Looking back now, what did Friedan get wrong?
She got a lot of things wrong. People generally critique her for not addressing herself to African-American women, and that’s really true. She also had an elitist approach to work and didn't really recognize that working-class women could take pride in their job. She had a lot of the same prejudices of her era, even though she turned them upside down.
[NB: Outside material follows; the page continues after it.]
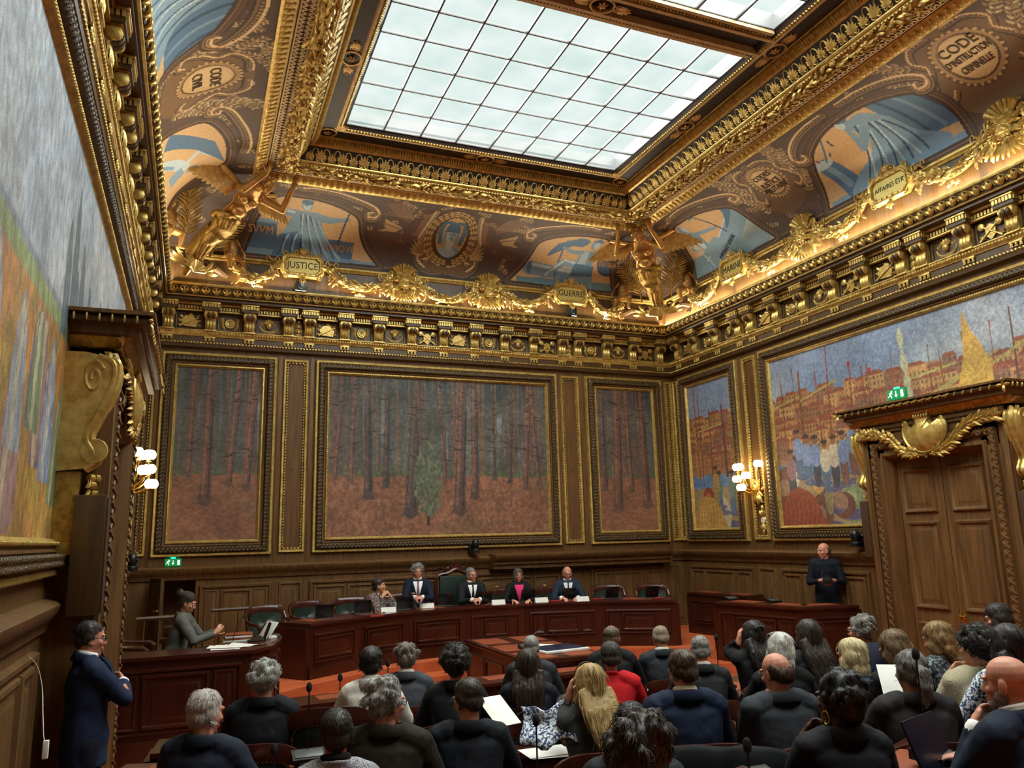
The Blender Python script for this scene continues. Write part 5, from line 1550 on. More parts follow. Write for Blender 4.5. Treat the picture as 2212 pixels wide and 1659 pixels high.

She had the same prejudices against homosexuality, and she perpetuated the same female-blaming that was going on in pop culture -- that women were nagging their husbands and smothering their kids -- only, she turned it on its head and said it was because they weren't allowed to have other aspirations.
What do you make of claims that these very changes have prompted a "masculinity crisis"?
People have been proclaiming a "masculinity crisis" since the 1890s and, actually, it's very interesting that when you go back to the 1940s and '50s, a lot of the vitriol directed at women was because they thought there was a "masculinity crisis" at that time. The idea was that domineering women in the home were expecting too much of their husbands and were driving them to work too many hours.
I think what we're facing now is that men are in fact struggling to take on new roles; many men have begun to really increase their sense of themselves as family members. They're discovering new meaning in their lives in the same way women have, but in the opposite direction -- they're adding family. On the other hand, there has not been the same type of cultural revolution for men that women have had, one that says, "It's OK if you want to do this even more than your old role." That's still not acceptable for men. They're still being given the message that they must be the main provider, and the strong, protective one who can get rid of the mouse -- but they're also being told that they have to be sensitive and nurturing. There have been improvements, but we haven't yet gotten a new culture of manhood in place.